Some of the top companies in Wisconsin actually don’t (list) any predominant country code. The USDA doesn’t require them to report the multiple countries involved in these transactions … But they actually hold probably the lion’s share of all the foreign land holdings in Wisconsin. About half of the land with foreign interest is held by three to five large companies, with no one dominant country. So it’s likely a collection of Canadian and western European countries.

But this also highlights the need to beef up the quality of the reporting. I’m sure that many politicians in Wisconsin and the public would like to know what are the countries involved in those, especially given their significant presence in Wisconsin.

RF: Wisconsin is included in what you call the “Lake Region” of the United States. When it comes to land owned by companies based in China, that’s zero. There are zero acres owned by China in this region. Am I reading that right?

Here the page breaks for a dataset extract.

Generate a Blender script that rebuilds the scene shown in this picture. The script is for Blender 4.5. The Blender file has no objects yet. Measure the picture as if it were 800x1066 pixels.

WZ: Yes, that’s correct. So when you’re looking at the adversary countries — China, Russia, Iran, North Korea and Venezuela — based on the public records voluntarily reported to USDA, all these countries do not hold any agricultural land in Wisconsin.

That said, many people could say this could indicate the quality of the data. It’s possible maybe there are some Chinese presences underrepresented. If, for example, Chinese entities hold minor shares of this “no predominant country code” holdings, as I noted before. But the bottom line is, if you’re concerned about significant Chinese holdings of agricultural land in Wisconsin, the evidence seems to say the contrary.

RF: Politicians have expressed concerns over Chinese companies buying land near U.S. military installations. You worked with county-level data, which might not tell us if land is right next to a military installation. But based on the available data, what were you able to figure out?

WZ: Unfortunately, that database doesn’t have the specific location of (individual) land holdings. What we can do is compare that land with the land in a county with military installations versus not. And we do not find a significant increase of targeting from foreign countries into these (counties) with a higher presence of military bases.